§ WRITTEN EXERCISE
Copy every line in the records below that contains the word "pixels".

- - -

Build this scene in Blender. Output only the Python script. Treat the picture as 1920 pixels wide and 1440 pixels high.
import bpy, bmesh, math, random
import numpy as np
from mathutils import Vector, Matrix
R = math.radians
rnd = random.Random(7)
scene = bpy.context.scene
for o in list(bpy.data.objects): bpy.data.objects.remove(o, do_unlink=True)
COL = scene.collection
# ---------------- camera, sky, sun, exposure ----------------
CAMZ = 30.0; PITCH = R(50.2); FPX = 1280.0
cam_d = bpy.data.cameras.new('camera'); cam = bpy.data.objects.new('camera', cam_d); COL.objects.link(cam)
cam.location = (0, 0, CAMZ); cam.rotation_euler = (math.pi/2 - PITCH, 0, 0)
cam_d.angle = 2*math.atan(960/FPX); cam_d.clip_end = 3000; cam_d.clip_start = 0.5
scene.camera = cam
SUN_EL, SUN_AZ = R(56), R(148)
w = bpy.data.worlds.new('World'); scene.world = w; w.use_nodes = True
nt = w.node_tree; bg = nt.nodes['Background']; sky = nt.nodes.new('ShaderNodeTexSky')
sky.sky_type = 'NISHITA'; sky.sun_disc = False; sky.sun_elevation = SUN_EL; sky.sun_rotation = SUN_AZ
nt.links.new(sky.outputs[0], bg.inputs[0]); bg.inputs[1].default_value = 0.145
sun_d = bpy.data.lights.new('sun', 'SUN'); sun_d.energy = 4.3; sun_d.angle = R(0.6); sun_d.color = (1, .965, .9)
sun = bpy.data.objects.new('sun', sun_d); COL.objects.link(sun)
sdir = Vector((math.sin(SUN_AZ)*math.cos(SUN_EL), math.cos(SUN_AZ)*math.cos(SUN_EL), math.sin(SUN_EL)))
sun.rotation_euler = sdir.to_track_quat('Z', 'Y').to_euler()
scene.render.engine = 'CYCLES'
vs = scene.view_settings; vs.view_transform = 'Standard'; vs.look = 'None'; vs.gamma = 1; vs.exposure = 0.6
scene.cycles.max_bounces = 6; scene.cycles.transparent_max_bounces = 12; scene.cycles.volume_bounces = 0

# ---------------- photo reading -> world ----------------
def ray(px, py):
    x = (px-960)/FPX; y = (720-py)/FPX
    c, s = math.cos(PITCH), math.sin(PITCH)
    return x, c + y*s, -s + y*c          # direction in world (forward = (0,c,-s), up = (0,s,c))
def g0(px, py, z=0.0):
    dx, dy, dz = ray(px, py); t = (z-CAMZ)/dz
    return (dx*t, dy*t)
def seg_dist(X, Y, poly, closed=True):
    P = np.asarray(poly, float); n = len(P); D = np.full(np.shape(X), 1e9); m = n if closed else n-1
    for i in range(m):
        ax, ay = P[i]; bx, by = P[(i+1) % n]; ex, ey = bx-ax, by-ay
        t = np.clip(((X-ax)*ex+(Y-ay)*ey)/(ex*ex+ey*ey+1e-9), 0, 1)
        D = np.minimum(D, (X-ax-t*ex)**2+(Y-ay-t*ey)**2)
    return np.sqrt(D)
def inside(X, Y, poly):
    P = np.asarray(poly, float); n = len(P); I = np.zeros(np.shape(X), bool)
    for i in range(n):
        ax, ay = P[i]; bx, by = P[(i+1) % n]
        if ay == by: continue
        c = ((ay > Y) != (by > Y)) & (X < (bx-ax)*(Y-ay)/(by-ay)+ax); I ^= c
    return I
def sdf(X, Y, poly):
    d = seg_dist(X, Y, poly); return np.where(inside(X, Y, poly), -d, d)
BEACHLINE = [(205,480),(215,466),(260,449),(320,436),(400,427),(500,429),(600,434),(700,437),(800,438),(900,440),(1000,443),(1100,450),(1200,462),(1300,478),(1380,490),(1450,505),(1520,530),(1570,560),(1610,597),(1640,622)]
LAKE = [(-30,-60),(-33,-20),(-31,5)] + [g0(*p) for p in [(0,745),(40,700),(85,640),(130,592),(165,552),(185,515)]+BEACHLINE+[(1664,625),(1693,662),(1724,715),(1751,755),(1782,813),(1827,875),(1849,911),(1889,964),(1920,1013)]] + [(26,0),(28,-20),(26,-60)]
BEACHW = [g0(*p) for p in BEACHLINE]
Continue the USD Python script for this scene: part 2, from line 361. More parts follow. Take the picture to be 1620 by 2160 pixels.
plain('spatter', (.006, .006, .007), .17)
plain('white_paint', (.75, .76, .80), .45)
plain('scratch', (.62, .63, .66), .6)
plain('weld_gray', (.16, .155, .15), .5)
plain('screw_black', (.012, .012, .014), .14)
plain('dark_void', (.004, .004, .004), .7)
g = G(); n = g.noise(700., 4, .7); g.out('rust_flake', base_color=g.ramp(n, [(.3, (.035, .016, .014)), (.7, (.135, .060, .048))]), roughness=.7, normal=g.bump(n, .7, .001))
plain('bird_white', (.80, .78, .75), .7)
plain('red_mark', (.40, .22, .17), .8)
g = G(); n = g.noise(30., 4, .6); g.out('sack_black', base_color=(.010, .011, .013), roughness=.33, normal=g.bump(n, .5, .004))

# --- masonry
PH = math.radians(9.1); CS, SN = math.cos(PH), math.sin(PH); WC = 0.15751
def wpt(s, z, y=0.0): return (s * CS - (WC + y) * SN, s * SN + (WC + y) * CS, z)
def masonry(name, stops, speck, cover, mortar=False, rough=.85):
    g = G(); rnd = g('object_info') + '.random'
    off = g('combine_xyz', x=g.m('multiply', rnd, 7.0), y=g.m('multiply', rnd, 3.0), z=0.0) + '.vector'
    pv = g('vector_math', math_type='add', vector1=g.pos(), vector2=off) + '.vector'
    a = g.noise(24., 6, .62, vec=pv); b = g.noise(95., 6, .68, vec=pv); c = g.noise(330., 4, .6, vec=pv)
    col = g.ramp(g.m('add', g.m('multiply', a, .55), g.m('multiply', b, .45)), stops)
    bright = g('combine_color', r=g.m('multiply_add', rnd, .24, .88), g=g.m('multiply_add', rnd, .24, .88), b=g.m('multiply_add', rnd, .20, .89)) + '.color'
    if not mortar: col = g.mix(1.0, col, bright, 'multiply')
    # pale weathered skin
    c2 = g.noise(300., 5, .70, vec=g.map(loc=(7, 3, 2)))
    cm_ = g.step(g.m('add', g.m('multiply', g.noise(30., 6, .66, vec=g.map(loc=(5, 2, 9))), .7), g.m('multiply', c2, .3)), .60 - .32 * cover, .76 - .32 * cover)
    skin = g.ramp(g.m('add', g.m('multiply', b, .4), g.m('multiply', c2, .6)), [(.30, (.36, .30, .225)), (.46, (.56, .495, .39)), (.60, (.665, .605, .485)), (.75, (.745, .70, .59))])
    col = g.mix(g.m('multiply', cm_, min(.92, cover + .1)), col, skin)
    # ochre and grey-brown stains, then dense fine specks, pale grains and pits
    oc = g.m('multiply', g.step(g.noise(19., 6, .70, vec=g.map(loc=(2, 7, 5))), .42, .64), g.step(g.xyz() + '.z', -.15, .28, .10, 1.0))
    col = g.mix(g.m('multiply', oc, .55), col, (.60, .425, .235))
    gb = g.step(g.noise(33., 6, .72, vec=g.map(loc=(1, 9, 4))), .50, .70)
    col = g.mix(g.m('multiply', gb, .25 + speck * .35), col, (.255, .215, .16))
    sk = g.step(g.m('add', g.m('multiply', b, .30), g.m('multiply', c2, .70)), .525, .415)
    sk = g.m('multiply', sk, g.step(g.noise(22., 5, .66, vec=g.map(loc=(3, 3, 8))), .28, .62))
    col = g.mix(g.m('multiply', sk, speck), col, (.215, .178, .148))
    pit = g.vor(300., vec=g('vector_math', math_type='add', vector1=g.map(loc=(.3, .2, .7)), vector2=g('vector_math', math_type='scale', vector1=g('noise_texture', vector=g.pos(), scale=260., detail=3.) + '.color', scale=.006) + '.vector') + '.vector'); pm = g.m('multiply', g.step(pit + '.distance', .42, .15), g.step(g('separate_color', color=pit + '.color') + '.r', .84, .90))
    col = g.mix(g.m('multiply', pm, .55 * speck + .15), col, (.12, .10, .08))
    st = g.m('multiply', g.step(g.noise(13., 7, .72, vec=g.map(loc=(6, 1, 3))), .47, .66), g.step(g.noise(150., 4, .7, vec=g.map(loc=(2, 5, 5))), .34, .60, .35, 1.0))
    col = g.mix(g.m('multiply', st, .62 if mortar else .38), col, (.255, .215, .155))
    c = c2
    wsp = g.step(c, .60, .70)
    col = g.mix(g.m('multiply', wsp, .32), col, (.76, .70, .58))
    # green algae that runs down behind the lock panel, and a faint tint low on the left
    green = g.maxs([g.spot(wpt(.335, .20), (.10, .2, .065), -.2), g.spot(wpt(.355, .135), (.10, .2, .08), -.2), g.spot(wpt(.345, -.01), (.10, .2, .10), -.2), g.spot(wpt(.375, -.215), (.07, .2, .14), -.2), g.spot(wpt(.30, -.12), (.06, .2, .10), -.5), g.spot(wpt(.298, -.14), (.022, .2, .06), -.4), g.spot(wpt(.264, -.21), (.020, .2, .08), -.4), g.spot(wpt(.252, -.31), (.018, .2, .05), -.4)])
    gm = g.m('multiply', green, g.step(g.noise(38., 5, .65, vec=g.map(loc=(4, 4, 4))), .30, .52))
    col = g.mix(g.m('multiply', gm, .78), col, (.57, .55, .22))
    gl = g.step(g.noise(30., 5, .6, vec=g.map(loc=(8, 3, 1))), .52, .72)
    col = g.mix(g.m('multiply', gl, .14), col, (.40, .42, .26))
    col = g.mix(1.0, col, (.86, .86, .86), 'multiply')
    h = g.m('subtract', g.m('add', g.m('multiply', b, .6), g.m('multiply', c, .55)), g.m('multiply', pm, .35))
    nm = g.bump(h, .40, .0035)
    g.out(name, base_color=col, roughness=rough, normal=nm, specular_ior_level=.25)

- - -

§ CORRECT ANSWER
Build this scene in Blender. Output only the Python script. Treat the picture as 1920 pixels wide and 1440 pixels high.
Continue the USD Python script for this scene: part 2, from line 361. More parts follow. Take the picture to be 1620 by 2160 pixels.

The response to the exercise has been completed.